I have two difficulties with this suggestion.  First, despite the essential connection that undoubtedly exists between the Temple and the Garden of Eden, no early source identifies the one with the other.  Second, the idea that man was expelled from the place of the Mikdash to the place of the altar in the wake of his sin would appear to give the altar and man's service in the Mikdash in general a be-di'eved status.  (I shall deal with this issue in the Lectures dealing with the question whether the Mikdash was lekhatchila or bedi'eved).

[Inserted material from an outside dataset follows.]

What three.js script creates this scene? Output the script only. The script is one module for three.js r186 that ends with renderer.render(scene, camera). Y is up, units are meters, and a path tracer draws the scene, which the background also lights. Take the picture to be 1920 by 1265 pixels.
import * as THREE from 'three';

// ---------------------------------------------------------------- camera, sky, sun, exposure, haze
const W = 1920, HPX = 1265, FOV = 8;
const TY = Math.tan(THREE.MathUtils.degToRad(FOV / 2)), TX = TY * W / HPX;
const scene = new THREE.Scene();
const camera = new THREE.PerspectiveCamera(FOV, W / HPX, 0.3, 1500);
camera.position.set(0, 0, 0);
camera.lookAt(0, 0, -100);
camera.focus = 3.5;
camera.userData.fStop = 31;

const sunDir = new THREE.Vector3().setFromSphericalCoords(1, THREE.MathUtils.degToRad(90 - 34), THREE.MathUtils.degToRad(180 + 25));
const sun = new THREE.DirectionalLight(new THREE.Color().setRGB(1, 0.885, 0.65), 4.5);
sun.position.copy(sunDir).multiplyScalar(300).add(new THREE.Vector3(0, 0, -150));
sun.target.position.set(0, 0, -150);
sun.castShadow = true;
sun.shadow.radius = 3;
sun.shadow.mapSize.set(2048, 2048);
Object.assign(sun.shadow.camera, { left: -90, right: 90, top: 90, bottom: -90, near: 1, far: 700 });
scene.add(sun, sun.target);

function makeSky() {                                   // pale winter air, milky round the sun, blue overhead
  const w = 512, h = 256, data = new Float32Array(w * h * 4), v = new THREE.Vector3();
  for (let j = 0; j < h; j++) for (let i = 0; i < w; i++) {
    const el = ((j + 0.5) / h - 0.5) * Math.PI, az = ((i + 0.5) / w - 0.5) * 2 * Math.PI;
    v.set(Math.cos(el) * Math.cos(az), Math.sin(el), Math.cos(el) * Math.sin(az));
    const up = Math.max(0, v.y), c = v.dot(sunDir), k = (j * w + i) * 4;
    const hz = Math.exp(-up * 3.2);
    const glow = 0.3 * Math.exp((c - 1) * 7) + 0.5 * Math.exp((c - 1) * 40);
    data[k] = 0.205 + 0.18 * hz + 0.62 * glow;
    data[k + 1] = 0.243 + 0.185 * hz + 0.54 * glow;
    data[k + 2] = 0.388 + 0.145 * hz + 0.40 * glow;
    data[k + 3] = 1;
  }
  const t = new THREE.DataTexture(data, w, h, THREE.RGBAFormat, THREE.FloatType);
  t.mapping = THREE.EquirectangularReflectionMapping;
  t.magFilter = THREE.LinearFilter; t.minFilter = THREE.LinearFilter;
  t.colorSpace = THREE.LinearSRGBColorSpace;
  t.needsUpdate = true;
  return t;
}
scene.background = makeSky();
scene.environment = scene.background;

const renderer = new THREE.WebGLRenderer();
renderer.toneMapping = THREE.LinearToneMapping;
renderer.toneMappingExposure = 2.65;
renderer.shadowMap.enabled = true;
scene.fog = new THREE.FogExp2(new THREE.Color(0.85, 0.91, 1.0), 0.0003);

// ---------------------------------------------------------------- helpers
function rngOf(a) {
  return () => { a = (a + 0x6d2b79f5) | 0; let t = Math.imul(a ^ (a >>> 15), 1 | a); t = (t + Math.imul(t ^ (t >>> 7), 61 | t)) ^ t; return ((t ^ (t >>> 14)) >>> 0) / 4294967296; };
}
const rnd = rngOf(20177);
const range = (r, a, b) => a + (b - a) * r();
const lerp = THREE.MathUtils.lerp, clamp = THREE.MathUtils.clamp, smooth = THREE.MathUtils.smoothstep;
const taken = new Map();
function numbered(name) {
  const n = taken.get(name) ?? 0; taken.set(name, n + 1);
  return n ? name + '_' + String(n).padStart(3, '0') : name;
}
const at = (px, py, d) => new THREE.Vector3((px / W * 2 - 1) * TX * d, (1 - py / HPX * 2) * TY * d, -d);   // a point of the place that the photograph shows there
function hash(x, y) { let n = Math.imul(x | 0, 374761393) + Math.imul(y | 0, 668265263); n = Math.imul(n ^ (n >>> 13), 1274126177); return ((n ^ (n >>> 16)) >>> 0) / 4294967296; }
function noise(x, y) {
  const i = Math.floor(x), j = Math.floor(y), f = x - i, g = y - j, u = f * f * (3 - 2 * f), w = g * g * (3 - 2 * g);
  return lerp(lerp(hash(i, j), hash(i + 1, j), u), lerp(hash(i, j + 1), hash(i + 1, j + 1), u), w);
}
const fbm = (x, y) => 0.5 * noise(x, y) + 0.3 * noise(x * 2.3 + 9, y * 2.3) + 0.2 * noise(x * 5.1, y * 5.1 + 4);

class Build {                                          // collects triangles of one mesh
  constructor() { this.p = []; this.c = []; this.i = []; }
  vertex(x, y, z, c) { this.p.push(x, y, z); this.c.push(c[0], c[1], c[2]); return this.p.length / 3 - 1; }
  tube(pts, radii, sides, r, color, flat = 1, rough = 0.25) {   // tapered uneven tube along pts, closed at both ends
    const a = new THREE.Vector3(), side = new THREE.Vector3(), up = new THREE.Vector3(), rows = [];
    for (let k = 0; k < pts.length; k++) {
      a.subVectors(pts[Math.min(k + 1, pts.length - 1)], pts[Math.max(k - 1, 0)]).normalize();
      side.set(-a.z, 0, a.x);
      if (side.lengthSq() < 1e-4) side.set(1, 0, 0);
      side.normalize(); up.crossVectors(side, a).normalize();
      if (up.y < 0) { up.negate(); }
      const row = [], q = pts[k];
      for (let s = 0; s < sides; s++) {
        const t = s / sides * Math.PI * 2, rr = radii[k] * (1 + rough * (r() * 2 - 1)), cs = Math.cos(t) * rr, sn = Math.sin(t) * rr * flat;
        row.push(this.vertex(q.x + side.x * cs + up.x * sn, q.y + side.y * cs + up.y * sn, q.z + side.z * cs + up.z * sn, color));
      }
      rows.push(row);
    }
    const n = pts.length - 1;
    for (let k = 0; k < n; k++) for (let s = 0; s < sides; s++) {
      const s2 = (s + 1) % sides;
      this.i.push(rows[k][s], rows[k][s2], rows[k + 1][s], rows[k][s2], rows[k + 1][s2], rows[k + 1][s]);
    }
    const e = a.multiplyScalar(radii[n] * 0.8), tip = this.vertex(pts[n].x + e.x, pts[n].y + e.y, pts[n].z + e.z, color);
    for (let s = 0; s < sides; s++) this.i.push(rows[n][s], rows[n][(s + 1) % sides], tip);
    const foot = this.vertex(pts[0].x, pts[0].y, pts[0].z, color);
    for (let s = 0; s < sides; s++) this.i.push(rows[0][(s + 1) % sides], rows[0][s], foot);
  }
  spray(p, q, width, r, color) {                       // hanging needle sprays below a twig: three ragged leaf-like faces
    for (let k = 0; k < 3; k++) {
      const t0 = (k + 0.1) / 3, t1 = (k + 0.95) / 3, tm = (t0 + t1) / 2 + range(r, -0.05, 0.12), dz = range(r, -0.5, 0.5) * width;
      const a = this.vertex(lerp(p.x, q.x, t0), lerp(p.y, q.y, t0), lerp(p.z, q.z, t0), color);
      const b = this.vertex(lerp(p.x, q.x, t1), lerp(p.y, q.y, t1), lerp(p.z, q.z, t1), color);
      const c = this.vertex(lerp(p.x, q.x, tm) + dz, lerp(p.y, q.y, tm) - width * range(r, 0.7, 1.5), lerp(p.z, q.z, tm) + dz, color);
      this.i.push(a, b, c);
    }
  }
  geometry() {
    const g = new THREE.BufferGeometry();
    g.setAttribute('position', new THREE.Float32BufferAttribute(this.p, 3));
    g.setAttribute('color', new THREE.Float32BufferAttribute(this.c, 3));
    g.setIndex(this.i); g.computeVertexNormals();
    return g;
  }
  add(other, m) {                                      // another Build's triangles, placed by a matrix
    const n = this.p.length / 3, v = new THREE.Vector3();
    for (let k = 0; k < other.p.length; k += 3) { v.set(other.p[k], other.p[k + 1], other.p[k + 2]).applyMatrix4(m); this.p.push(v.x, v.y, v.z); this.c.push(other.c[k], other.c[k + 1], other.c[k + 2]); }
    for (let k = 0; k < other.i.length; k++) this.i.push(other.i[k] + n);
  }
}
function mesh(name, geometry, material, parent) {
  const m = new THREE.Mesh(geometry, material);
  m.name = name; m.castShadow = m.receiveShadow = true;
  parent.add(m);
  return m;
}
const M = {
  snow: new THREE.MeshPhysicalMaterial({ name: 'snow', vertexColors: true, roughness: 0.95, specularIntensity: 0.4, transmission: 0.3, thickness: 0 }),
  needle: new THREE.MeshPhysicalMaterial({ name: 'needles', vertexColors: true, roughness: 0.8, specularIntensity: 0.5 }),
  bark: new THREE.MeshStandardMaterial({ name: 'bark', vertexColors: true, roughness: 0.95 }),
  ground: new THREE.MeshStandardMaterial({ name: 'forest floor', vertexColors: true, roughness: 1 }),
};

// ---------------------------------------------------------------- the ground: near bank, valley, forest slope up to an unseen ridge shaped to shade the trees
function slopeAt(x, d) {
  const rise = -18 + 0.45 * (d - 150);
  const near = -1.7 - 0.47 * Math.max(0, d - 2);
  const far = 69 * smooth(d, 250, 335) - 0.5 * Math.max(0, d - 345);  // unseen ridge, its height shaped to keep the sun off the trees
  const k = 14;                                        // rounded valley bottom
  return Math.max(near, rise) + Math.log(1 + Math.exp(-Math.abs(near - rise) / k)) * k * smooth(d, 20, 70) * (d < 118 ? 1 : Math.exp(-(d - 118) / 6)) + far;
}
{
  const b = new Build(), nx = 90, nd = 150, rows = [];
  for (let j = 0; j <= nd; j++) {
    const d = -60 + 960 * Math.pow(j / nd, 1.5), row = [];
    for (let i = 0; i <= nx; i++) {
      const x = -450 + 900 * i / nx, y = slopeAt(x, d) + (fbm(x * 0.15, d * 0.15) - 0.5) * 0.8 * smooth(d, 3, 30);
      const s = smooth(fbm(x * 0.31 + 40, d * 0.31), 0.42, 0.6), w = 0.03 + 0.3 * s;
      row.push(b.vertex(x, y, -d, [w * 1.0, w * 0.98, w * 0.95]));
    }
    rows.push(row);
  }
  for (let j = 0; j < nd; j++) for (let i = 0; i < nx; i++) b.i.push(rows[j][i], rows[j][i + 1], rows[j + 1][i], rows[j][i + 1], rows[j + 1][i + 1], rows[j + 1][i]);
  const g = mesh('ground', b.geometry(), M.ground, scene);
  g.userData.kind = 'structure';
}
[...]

[7] It is interesting that the Rambam emphasizes the tradition regarding the site of the altar, whereas he makes no mention of the tradition that the world was created from the even ha-shetiya.  This fits in with his general outlook that emphasizes human action relating to Divine reality and sees sanctity as a consequence of such action, as well as his understanding that the primary objective of the Mikdash is man's worship therein (see Lecture 9).  This, apparently, is the reason that the Rambam sees the altar, and not the Holy of Holies, as the special place in the Mikdash; it is only the altar whose "place is exceedingly precise, and never to be changed."

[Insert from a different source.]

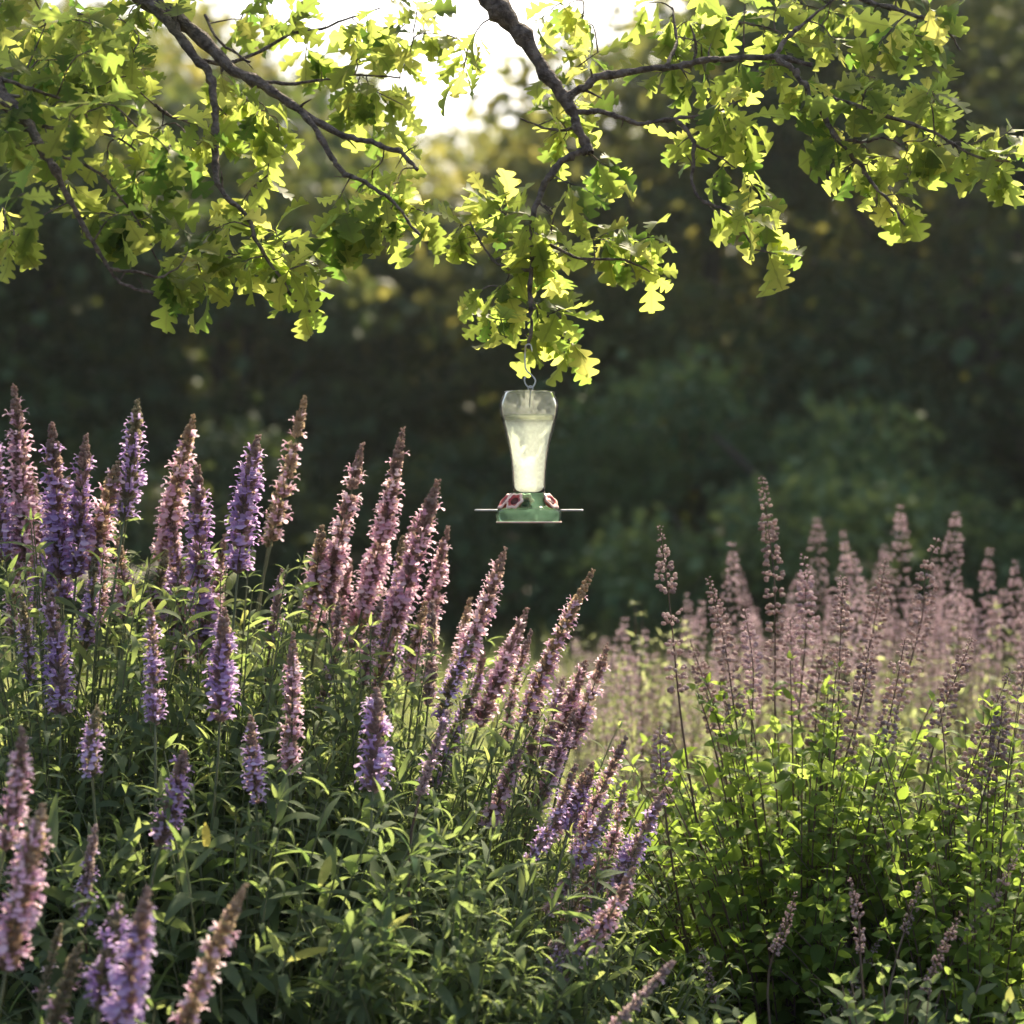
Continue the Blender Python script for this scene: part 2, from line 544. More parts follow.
# ------------------------------------------------------------------ foliage of a bushy plant
def leafy(plant, centre, rx, ry, ztop, nstem, leaf, tmpls, lsize, mat, stem_mat, start=.25, pairs=11, lean=(0, 0), dome=.55,
          tint=(.45, .25), extra=None, low=0.15):
    mb = MB()
    AC = []
    cx, cy = centre
    for s in range(nstem):
        a = RNG.uniform(0, 2 * np.pi)
        r = math.sqrt(RNG.random())
        bx, by = cx + .35 * rx * r * math.cos(a), cy + .35 * ry * r * math.sin(a)
        tx, ty = cx + rx * r * math.cos(a) + lean[0], cy + ry * r * math.sin(a) + lean[1]
        h = (ztop * (1 - dome * r ** 2.2)) * RNG.uniform(.80, 1.05)
        if RNG.random() < low * 2:
            h *= RNG.uniform(.45, .85)
        G = np.array([bx, by, 0])
        E = np.array([tx, ty, h])
        n = 26
        C = hermite(G, E, np.array([0, 0, 1.2 * h]), np.array([(tx - bx) * 1.6, (ty - by) * 1.6, h * .5]), n)
        mb.tube(C, np.linspace(.0032, .0010, n), 4, 0, RNG.random(), cap=False)
        T = unit(np.gradient(C, axis=0))
        np_ = int(pairs * RNG.uniform(.8, 1.2))
        ph = RNG.uniform(0, 6)
        for q in range(np_):
            t = start + (1 - start) * (q / (np_ - 1)) ** .9
            k = min(n - 1, int(t * (n - 1)))
            X = unit(np.cross(T[k], np.array([.13, -.95, .21])))
            Y = np.cross(T[k], X)
            ph += math.pi / 2 + RNG.normal(0, .2)
            k2 = 2 if t < .97 else 4
            ang = ph + np.arange(k2) * 2 * np.pi / k2 + RNG.normal(0, .25, k2)
            rad = np.cos(ang)[:, None] * X + np.sin(ang)[:, None] * Y
            el = RNG.normal(.45 + .35 * t, .22, k2)
            D = unit(rad * np.cos(el)[:, None] + T[k] * np.sin(el)[:, None])
            Nrm = UP + RNG.normal(0, .45, (k2, 3))
            sz = lsize * RNG.uniform(.6, 1.3, k2) * (1.15 - .55 * t) * (1 if t < .97 else .6)
            ti = np.clip(RNG.normal(tint[0] + .2 * (t - .5), tint[1], k2), 0, .92)
            AC.append((np.repeat(C[k][None], k2, 0) + D * .004, D, Nrm, sz, ti))
    if AC:
        P_, D_, U_, Z_, C_ = (np.concatenate(q) for q in zip(*AC))
        w_ = RNG.integers(len(tmpls), size=len(P_))
        for q in range(len(tmpls)):
            e = w_ == q
            mb.inst(tmpls[q], frames(D_[e], U_[e]), P_[e], Z_[e], 1, C_[e])
    for (p, d, u, z, c, ti) in (extra or []):
        mb.inst(tmpls[ti], frames(np.array([d], float), np.array([u], float)), np.array([p], float), np.array([z]), 1, np.array([c]))
    return mb.build("foliage", [stem_mat, mat], plant, plant.location)


# ------------------------------------------------------------------ ground
def ground_z(x, y):
    return np.zeros_like(x)


mb = MB()
g = np.array([-70, -55, -40, -20, -12, -8, -6, -4, -3, -2, -1, 0, 1, 2, 3, 4, 6, 8, 12, 20, 40, 55, 70], float)
gy = np.array([-40, -30, -20, -8, -4, -2, 0, 1, 2, 3, 4, 5, 6, 8, 10, 12, 14, 17, 20, 25, 32, 45, 60, 75, 90], float)
GX, GY = np.meshgrid(g, gy)
V = np.stack([GX, GY, 0.02 * np.sin(GX * 1.7) * np.cos(GY * 1.3) - .02], -1).reshape(-1, 3)
nx = len(g)
Q = [(j * nx + i, j * nx + i + 1, (j + 1) * nx + i + 1, (j + 1) * nx + i) for j in range(len(gy) - 1) for i in range(nx - 1)]
mb.add(V, Q)
go = mb.build("ground", M["soil"])
tag(go, "brown soil with grass growing under the sage plants", "ground", kind="structure")

# meadow grass behind the beds
mb = MB()
GR = [blade(lambda t, w=w: w * (1 - t) ** .7 + .0005, 4, d, .2) for w, d in ((.012, .5), (.010, 1.0), (.014, 1.5))]
n = 30000
yy = 4.6 + (15 - 4.6) * RNG.random(n) ** 1.15
xx = RNG.uniform(-1, 1, n) * (yy * .36 + .6)
keep = RNG.random(n) < np.where(xx < -.2, .45, 1)
xx, yy = xx[keep], yy[keep]
n = len(xx)
for i, g_ in enumerate(GR):
    s = slice(i, None, 3)
    k = len(xx[s])
    D = np.stack([RNG.normal(0, .25, k), RNG.normal(0, .25, k), np.ones(k)], 1)
    U = np.stack([RNG.normal(0, 1, k), RNG.normal(0, 1, k), np.full(k, .2)], 1)
    patch = .5 + .5 * np.sin(xx[s] * 2.1 + 1) * np.cos(yy[s] * 1.3)
    L = RNG.uniform(.35, .72, k) * (.75 + .4 * patch)
    mb.inst(g_, frames(D, U), np.stack([xx[s], yy[s], np.full(k, -.03)], 1), np.stack([L * 1.1, L, L], 1), 0,
            np.clip(.25 + .5 * patch + RNG.normal(0, .2, k), 0, 1))
gr = mb.build("meadow_grass", M["grass"])
tag(gr, "pale sunlit meadow grass behind the flower beds", "grass", kind="stuff")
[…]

[8] It is interesting that Adam sacrificed a bullock, even though he himself was forbidden to eat meat.

[9] So, too, writes Rav Makover in his book mentioned above in note 6 (p. 19): "It should be noted that the High Priest's bullock sacrificed on Yom Kippur is a continuation of the atonement for the sin of Adam.  So too the sprinkling of the blood in the Holy of Holies on that day achieves atonement for Adam's sin, which brought about the fall of the entire world.  Chazal also describe how Adam offered this sacrifice in regret when he saw night fall and feared that the world had been destroyed on account of his sin, and how with the rise of dawn he offered a thanksgiving offering to God."

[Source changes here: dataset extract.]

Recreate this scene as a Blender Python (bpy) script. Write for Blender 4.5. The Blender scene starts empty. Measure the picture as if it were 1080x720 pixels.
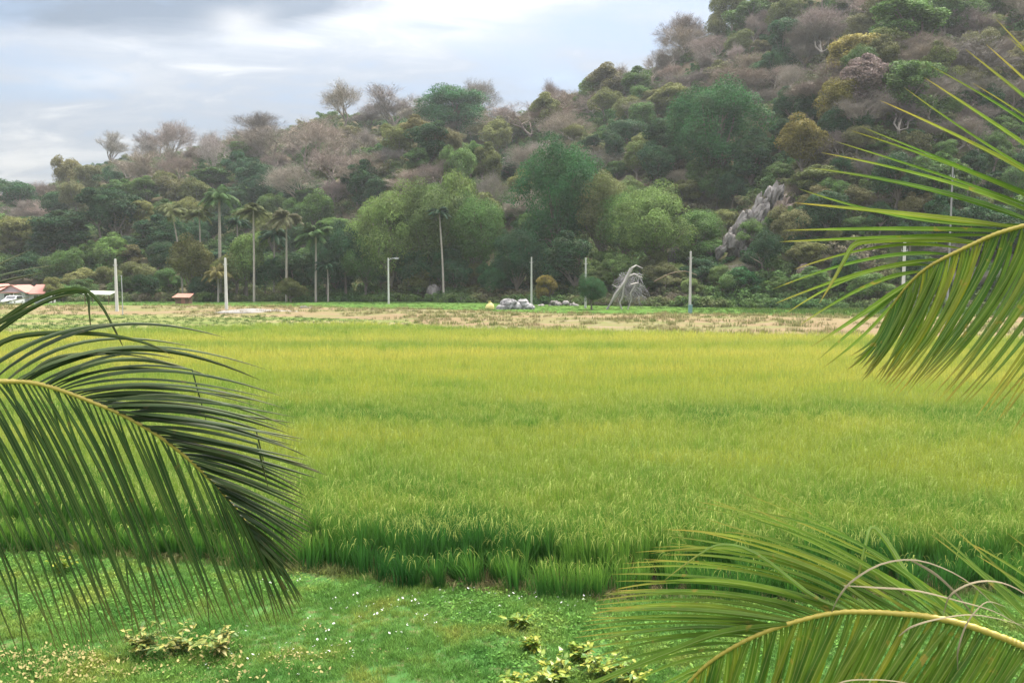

[10] "Adam was the firstborn of the world, and when he offered his sacrifice, as it is stated: 'And it shall please the Lord better than an ox or a bullock that has horns and hoofs' (Tehilim 69:32), he wore the garments of the High Priest… When Adam died, they were passed to Shet.  Shet passed them to Metushelach.  When Metushelach died, they were passed to Noach.  Noach rose up and offered a sacrifice, as it is stated: 'And he took of every clean beast' (ibid. 8:20).  Noach died and they were passed to Shem… And know that Shem offered sacrifices, as it is stated: 'And Malki-Tzedek king of Shalem, etc.' (ibid. 14:18)… because he sacrificed with priests.  Shem died and they were passed to Avraham… and he offered a sacrifice, as it is stated: 'And he offered it up for a burnt offering in place of his son' (ibid. 22:13).  Avraham died and they were passed to Yitzchak.  Yitzchak rose up and passed it to Yaakov… When Yaakov took over as firstborn, he began to offer sacrifices, as it is stated: 'And God said to Yaakov, Arise, go up to Bet-El, and dwell there, and make there an altar' (ibid. 35:1).  And so too when Moshe offered sacrifices at Sinai, it was the firstborns who offered the sacrifices, as it is stated: 'And he sent the young men of the children of Israel, etc.' (Shemot 24:5)… And when Israel did that deed [= the sin of the golden calf], they said: Let the firstborns come and offer sacrifices before it… God said to them: I will remove the firstborns and bring in the children of Levi."